Çevre

Gavur Gölü çöl olmasın!

Gavur Gölü, Dünya Su Forumu'na taşındı. Göl alanının yakın gelecekte çöl haline gelmemesi için önlem alınması gerektiği vurgulandı

23 Mart 2009 02:00

Kahramanmaraş Sütçü İmam Üniversitesi (KSÜ) Öğretim Üyesi Yrd. Doç. Dr. Mehmet Gürbüz, Gavur Gölü alanının yakın gelecekte çöl haline gelmemesi için önlem alınması gerektiğini söyledi. 

İstanbul'da yapılan 5. Dünya Su Forumu'na katılarak Gavur Gölü ile ilgili sunum yapan Gürbüz, AA muhabirine yaptığı açıklamada, Kahramanmaraş'ın Türkoğlu ilçesi Beyoğlu beldesinde bulunan ve 40 yıldır kurutulmaya çalışılan Gavur Gölü'nün korunmasının, su forumunda da gündeme geldiğini ve konunun tartışıldığını bildirdi.

‘Göl alanı çöl olacak’

Küresel ısınma ve artan susuzluk göz önüne alındığında, Türkiye'deki sulak alanların başında yer alan Gavur Gölü'nün tamamen kurutulmasının çok yanlış olduğunun bugün daha iyi anlaşıldığını ifade eden Gürbüz, şöyle konuştu:
"Dünya Su Forumu'na başta Birleşmiş Milletler olmak üzere dünyadaki tüm ilgili kuruluşlar katıldı. Herkes en küçük alanı bile korumaya büyük özen gösteriyor. Örneğin Afrika'daki en küçük alan, Brezilya'daki sulak alanlar bile korunmaya ve yağmur suyundan daha verimli yararlanmaya çalışılıyor. Aynı zamanda çok küçük bitkilerin su ekolojisi üzerine katkıları konuşuluyor. Bunlar konuşulurken bizim 150 bin hektarlık Gavur Gölü'nü boşaltmamız çok mantıklı görünmüyor. Gavur Gölü'nün en az 10 bin dönümü en kısa zamanda eski haline getirilmeli. Aksi halde göl alanı yakın gelecekte çöl haline gelecek. Bunun belirtileri şimdiden görülmeye başlandı."
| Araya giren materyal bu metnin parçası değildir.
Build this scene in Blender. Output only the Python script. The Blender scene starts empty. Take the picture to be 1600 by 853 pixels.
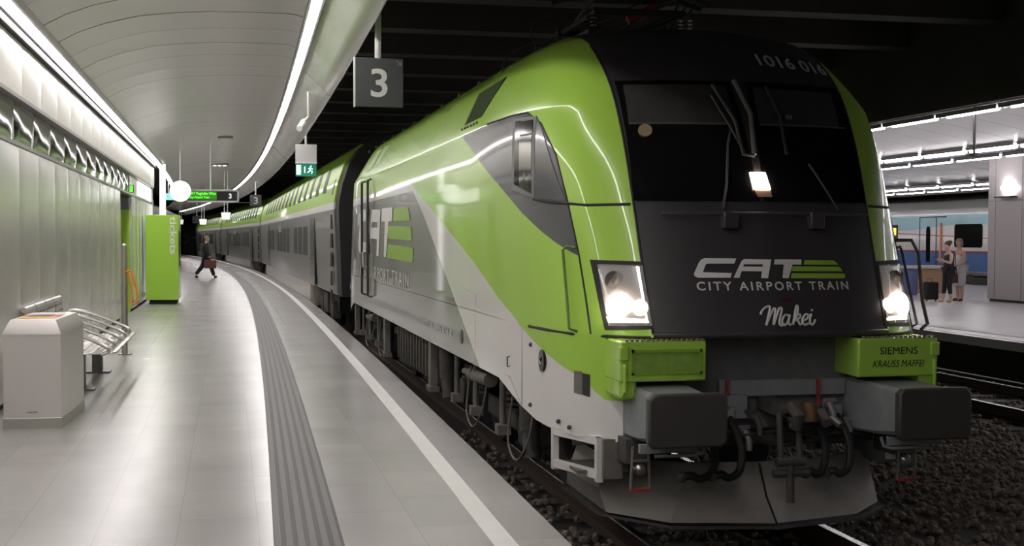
import bpy, bmesh, math, random
from math import *
from mathutils import Vector, Matrix
random.seed(7)
SC = bpy.context.scene
COL = SC.collection

# ---------------------------------------------------------------- camera, world, exposure
F = 2037.0; YAW = 12.258; PITCH = -1.973; ROLL = 0.16; SHY = 16.8
cam = bpy.data.cameras.new('camera'); camo = bpy.data.objects.new('camera', cam); COL.objects.link(camo)
cam.sensor_width = 36; cam.sensor_fit = 'HORIZONTAL'; cam.lens = F/1600*36; cam.shift_y = SHY/1600
cam.clip_start = 0.05; cam.clip_end = 400
_y, _p, _r = radians(YAW), radians(PITCH), radians(ROLL)
fw = Vector((sin(_y)*cos(_p), cos(_y)*cos(_p), sin(_p))); rt = Vector((cos(_y), -sin(_y), 0)); up = rt.cross(fw)
R_ = rt*cos(_r)+up*sin(_r); U_ = -rt*sin(_r)+up*cos(_r)
M = Matrix.Identity(4)
for i in range(3):
    M[i][0] = R_[i]; M[i][1] = U_[i]; M[i][2] = -fw[i]
M[0][3], M[1][3], M[2][3] = -3.759, -7.921, 2.223
camo.matrix_world = M
SC.camera = camo
w = bpy.data.worlds.new('world'); SC.world = w; w.use_nodes = True
w.node_tree.nodes['Background'].inputs[0].default_value = (.9, .95, 1, 1)
w.node_tree.nodes['Background'].inputs[1].default_value = 0.05
SC.view_settings.view_transform = 'Standard'; SC.view_settings.look = 'None'
SC.view_settings.gamma = 1; SC.view_settings.use_curve_mapping = False
SC.view_settings.exposure = 0.0
TUBE_LEFT = 25.0; TUBE_RIGHT = 32.0; TUBE_OPP = 23.0

# ---------------------------------------------------------------- material helpers
def mat(name, col, rough=.5, metal=0, emit=None, es=0, spec=.5, coat=0, bump=None, noise=None):
    m = bpy.data.materials.new(name); m.use_nodes = True
    nt = m.node_tree; b = nt.nodes['Principled BSDF']
    b.inputs['Base Color'].default_value = (*col, 1); b.inputs['Roughness'].default_value = rough
    b.inputs['Metallic'].default_value = metal; b.inputs['Specular IOR Level'].default_value = spec
    b.inputs['Coat Weight'].default_value = coat; b.inputs['Coat Roughness'].default_value = .04
    if emit:
        b.inputs['Emission Color'].default_value = (*emit, 1); b.inputs['Emission Strength'].default_value = es
    tc = None
    if noise or bump:
        tc = nt.nodes.new('ShaderNodeTexCoord')
    if noise:   # (scale, amount)
        n = nt.nodes.new('ShaderNodeTexNoise'); n.inputs['Scale'].default_value = noise[0]; n.inputs['Detail'].default_value = 5
        nt.links.new(tc.outputs['Object'], n.inputs['Vector'])
        mx = nt.nodes.new('ShaderNodeMix'); mx.data_type = 'RGBA'
        a = noise[1]
        mx.inputs['A'].default_value = (*[max(0, c*(1-a)) for c in col], 1); mx.inputs['B'].default_value = (*[min(1, c*(1+a)) for c in col], 1)
        nt.links.new(n.outputs['Fac'], mx.inputs['Factor']); nt.links.new(mx.outputs['Result'], b.inputs['Base Color'])
    if bump:    # (scale, strength)
        n = nt.nodes.new('ShaderNodeTexNoise'); n.inputs['Scale'].default_value = bump[0]; n.inputs['Detail'].default_value = 2
        nt.links.new(tc.outputs['Object'], n.inputs['Vector'])
        bp = nt.nodes.new('ShaderNodeBump'); bp.inputs['Strength'].default_value = bump[1]; bp.inputs['Distance'].default_value = .05
        nt.links.new(n.outputs['Fac'], bp.inputs['Height']); nt.links.new(bp.outputs['Normal'], b.inputs['Normal'])
    return m

class N:
    """tiny math-node expression"""
    def __init__(s, nt, sock): s.nt = nt; s.s = sock
    def _op(s, op, *o, third=None):
        n = s.nt.nodes.new('ShaderNodeMath'); n.operation = op
        for i, v in enumerate((s,)+o):
            if isinstance(v, N): s.nt.links.new(v.s, n.inputs[i])
            else: n.inputs[i].default_value = v
        return N(s.nt, n.outputs[0])
    def __add__(s, o): return s._op('ADD', o)
    def __sub__(s, o): return s._op('SUBTRACT', o)
    def __mul__(s, o): return s._op('MULTIPLY', o)
    def lt(s, o): return s._op('LESS_THAN', o)
    def gt(s, o): return s._op('GREATER_THAN', o)
    def mn(s, o): return s._op('MINIMUM', o)
    def mx(s, o): return s._op('MAXIMUM', o)
    def ab(s): return s._op('ABSOLUTE')
def coords(nt):
    tc = nt.nodes.new('ShaderNodeTexCoord'); sp = nt.nodes.new('ShaderNodeSeparateXYZ')
    nt.links.new(tc.outputs['Object'], sp.inputs[0])
    return [N(nt, sp.outputs[i]) for i in range(3)]
def layers(m, base, lst):
    """lst of (mask N, colour) painted over base in order; returns the colour socket"""
    nt = m.node_tree; cur = None
    for k, c in lst:
        mx = nt.nodes.new('ShaderNodeMix'); mx.data_type = 'RGBA'
        if cur is None: mx.inputs['A'].default_value = (*base, 1)
        else: nt.links.new(cur, mx.inputs['A'])
        mx.inputs['B'].default_value = (*c, 1); nt.links.new(k.s, mx.inputs['Factor']); cur = mx.outputs['Result']
    nt.links.new(cur, nt.nodes['Principled BSDF'].inputs['Base Color'])
    return cur
def line(a, b):   # z = a0 + k*y through two (y,z) points
    k = (b[1]-a[1])/(b[0]-a[0]); return k, a[1]-k*a[0]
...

Gürbüz, Gavur Gölü'nün yeniden canlandırılmasıyla bölgedeki bitki kültürü, doğal hayat ve su kaynaklarının da canlanmış olacağını ve bunun da dünyadaki tek örnek olacağını savundu.

Gavur Gölü Dünya Su Forumu gündeminde

Gavur Gölü'nün göçebe kuşların konaklama alanı ve yıllardır barındıkları bir bölge olduğunu, günümüzde hala bu sirkülasyonun devam ettiğini bildiren Gürbüz, şunları kaydetti:
"Bu konu Dünya Su Forumu'nda da gündeme geldi. 10 bin dönümlük bir alanın korunması düşünülüyor. Ekosisteme, ekolojiye ve sulak alana herkes canlandırılmalı, sürdürülmeli ve kesinlikle korunmalı diye bakıyor. Gavur Gölü dünya su gündemine girdi, artık geriye dönüş yok. Göl alanında belirlenen bölümün doğal hayata kazandırılması için herkes fikir birliğinde. Eninde sonunda bu gerçekleşecek. Ne kadar çabuk hareket edilirse o kadar büyük mesafeler alınmış olacaktır."

Gavur Gölü

Kahramanmaraş'ın Türkoğlu ilçesinin güneyinde bulunan Gavur Gölü, geçmişte Türkiye'nin ve bölgenin en önemli sulak alanlarından idi. Tabanı turba denilen kömürleşmeye yüz tutmuş milyonlarca yıllık bitki, hayvan fosilleri ile doludur. Denizden yüksekliği 475-650 metre arasında değişen Gavur Gölü'nün etrafı yüksek dağlarla çevrilidir.

1950'li yıllardan itibaren sıtma ile mücadele ve tarım alanı elde etmek amacıyla Gavur Gölü kurutulmaya başlanmış, açılan büyük kanallarla gölün suyu kuzeyde bulunan Aksu Çayı ile Ceyhan Nehri'ne bağlanmıştır. Kurutma faaliyetleri 1966 yıllarında tamamlanmış olup yaklaşık 7125 hektar alan kurutulmuş, 275 hektarlık bir kısımda da kurutma çalışmaları devam etmektedir.

Göl içinde balık, yılan, kurbağa ve mikroorganizmalar burada konaklayan tür sayısı açısından büyük zenginliktir. Sahada Ocak 1968'de 900.000, Ocak 1969'da ise 101.000 kuş sayılmıştır.